Application in customer retention
Modelling the likelihood of customer churn is a problem naturally suited to survival modelling; however, it can be very challenging due to the complexity of modelling human behaviour. One particular challenge is to capture how an individual customer’s behaviour changes over time. We need to account for these changes by incorporating a time dimension into many features and characteristics of an individual customer. Having a modelling technique that uses that historical information may provide a significant advantage here.
Elula and UNSW have been researching, trialling, and applying these state-of-the-art deep learning time series techniques in the real world to help our clients deliver better customer service and reduce churn. In our customer retention product (Sticky), we found that by incorporating Long Short-Term Memory (LSTM) neural network architectures into a survival model, we can get an uplift in results compared to existing models. These models have the advantage of learning the time series information with the LSTM, being able to learn complex relationships in the neural network architecture while still harnessing the traditional power survival models.

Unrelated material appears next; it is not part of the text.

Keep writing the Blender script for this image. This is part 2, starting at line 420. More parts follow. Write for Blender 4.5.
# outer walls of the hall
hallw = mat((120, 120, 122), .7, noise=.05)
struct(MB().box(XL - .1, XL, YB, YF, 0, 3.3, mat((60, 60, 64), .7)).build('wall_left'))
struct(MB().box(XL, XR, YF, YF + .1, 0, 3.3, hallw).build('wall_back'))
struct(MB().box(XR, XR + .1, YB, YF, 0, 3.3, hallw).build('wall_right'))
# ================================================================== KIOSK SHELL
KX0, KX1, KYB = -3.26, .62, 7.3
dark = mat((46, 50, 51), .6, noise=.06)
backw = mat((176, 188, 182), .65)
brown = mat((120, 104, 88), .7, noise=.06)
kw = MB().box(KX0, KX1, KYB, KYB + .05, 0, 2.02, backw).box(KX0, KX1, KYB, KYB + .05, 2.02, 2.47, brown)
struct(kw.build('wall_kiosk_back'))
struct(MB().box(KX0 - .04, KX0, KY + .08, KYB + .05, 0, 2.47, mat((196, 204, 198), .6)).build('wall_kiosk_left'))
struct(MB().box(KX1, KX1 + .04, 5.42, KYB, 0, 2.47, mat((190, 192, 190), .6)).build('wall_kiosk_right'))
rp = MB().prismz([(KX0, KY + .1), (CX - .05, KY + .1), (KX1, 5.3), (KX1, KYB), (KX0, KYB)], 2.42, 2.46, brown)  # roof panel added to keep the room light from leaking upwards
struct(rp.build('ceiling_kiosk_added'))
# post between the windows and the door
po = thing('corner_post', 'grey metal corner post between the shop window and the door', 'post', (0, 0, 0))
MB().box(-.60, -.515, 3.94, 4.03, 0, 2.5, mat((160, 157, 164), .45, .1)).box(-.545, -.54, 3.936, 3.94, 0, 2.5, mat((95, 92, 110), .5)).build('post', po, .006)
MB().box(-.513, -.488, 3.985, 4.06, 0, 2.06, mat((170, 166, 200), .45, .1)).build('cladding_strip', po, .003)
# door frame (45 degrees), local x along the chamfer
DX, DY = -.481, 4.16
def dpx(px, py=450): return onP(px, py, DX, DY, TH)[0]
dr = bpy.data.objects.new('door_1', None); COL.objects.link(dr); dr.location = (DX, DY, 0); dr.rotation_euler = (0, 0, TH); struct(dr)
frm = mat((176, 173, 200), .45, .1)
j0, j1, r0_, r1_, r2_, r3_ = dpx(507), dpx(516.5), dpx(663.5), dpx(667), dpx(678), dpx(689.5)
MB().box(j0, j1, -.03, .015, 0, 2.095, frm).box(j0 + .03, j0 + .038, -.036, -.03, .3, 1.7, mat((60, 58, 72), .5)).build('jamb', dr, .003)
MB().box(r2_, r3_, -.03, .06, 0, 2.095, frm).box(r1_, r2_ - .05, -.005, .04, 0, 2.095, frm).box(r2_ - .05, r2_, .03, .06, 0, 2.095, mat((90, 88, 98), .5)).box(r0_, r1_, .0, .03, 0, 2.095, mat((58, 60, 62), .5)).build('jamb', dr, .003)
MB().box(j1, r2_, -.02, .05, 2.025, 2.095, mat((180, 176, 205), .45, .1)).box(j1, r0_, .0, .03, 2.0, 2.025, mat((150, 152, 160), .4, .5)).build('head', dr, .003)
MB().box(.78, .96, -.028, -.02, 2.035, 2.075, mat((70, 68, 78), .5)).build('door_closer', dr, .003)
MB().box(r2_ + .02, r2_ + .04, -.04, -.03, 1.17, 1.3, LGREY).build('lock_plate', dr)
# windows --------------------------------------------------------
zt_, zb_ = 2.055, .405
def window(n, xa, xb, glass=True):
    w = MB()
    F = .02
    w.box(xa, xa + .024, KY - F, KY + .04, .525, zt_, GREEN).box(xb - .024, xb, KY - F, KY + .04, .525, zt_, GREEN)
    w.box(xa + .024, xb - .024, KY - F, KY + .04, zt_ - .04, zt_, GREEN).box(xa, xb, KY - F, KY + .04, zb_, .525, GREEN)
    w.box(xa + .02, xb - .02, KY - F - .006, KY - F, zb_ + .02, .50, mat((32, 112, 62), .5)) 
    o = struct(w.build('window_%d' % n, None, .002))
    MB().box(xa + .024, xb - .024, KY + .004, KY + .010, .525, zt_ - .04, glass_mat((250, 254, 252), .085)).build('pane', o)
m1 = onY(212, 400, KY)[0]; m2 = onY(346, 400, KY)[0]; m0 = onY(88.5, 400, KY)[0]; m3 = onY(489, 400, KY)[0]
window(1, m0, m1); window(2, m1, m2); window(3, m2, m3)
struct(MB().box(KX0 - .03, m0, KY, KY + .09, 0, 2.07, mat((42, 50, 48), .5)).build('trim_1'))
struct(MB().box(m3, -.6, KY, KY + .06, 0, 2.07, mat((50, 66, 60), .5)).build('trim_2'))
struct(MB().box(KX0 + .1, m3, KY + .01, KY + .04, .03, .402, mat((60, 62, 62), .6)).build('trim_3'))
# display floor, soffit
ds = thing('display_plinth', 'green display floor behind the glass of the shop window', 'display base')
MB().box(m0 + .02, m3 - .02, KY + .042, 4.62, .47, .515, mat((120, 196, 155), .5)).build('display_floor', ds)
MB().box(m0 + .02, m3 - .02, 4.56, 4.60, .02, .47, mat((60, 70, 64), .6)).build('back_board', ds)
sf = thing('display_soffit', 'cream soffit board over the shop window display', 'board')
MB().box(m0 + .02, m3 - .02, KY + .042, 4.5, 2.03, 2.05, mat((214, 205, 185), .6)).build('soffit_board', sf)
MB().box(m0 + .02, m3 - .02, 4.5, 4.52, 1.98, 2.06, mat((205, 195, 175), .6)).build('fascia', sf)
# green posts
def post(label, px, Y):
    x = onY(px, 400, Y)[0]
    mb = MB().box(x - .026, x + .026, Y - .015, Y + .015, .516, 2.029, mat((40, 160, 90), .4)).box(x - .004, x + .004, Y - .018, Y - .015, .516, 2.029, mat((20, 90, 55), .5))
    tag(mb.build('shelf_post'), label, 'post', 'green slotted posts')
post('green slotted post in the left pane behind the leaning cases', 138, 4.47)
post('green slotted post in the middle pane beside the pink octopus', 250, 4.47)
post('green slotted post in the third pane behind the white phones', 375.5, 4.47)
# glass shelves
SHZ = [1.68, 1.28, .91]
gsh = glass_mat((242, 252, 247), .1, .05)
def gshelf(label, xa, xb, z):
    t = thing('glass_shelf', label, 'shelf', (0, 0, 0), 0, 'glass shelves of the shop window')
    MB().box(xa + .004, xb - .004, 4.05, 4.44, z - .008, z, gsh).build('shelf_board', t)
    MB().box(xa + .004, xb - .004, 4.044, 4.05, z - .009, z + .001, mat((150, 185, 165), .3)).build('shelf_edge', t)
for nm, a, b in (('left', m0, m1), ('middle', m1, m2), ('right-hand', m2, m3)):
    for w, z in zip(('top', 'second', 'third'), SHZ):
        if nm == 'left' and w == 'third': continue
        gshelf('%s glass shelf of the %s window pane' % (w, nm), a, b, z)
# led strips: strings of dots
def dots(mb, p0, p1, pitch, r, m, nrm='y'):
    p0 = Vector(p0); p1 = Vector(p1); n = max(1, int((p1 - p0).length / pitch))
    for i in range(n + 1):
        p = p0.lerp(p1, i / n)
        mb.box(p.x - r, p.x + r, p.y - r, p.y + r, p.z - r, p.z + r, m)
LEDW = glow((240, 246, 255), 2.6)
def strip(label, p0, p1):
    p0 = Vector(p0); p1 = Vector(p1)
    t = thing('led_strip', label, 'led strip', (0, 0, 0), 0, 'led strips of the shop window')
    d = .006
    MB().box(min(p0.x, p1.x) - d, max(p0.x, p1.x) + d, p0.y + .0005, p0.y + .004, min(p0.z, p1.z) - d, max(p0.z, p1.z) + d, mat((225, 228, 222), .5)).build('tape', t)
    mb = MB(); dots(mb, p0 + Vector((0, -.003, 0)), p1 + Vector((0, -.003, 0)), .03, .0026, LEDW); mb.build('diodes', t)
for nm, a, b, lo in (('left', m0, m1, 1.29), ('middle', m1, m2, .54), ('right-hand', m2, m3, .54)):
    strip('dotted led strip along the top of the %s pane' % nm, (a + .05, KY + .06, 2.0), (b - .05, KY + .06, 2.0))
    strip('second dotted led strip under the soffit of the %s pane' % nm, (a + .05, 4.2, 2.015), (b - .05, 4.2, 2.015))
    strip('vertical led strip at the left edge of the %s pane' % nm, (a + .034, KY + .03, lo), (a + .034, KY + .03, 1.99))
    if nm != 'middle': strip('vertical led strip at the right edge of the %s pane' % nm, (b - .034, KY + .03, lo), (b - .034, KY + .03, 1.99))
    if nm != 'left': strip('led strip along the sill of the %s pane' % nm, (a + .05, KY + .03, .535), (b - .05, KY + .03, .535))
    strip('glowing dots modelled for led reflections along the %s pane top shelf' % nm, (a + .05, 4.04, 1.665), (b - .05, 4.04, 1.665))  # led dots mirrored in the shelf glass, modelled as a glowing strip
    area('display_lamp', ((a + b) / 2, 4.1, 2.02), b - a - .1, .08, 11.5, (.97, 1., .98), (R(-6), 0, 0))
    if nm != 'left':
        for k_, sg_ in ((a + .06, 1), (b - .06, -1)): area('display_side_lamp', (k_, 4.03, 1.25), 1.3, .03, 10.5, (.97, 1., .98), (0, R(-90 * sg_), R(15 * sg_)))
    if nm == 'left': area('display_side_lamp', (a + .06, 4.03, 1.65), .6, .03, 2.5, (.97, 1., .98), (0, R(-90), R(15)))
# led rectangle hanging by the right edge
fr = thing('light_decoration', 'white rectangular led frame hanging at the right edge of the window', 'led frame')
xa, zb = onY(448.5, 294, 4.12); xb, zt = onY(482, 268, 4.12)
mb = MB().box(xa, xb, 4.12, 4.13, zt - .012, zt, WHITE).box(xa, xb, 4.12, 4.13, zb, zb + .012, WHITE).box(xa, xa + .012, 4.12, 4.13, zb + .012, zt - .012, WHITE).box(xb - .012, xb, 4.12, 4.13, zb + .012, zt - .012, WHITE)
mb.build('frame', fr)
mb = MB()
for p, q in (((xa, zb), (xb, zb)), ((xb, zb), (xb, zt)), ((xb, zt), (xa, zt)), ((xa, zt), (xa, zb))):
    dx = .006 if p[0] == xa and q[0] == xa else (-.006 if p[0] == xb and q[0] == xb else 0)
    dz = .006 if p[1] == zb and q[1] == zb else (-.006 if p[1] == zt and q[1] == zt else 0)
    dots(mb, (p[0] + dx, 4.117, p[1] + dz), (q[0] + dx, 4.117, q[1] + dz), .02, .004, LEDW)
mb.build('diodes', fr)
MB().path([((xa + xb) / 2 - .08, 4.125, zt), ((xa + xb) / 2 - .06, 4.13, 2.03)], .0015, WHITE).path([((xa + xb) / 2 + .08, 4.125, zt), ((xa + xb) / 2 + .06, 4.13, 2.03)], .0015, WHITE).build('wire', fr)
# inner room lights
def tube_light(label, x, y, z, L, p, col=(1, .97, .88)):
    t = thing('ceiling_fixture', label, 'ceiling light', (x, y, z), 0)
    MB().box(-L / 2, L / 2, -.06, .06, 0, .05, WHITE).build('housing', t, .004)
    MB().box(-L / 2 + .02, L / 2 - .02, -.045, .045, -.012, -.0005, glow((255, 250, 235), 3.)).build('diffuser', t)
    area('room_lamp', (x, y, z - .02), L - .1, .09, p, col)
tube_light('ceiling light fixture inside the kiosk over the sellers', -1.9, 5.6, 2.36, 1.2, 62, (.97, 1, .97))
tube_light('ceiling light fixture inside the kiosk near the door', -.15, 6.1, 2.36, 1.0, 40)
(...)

We are also starting to experiment with different loss functions for the models. The loss function quantifies how well the model has learned from the data and can be referred to as “Goodness of fit”. Appropriate selection of the loss function can improve the model performance which mostly depends on the distribution of the values that we want to predict. Existing and default loss functions embedded in deep-learning packages are general and can work well for most of the cases, however, for survival analyses, we can choose other distribution models which may improve performance even more.
At Elula we continue to invest in R&D and ensure our products perform to the highest standard, remain future-proof and importantly, our customers get the very best outcomes.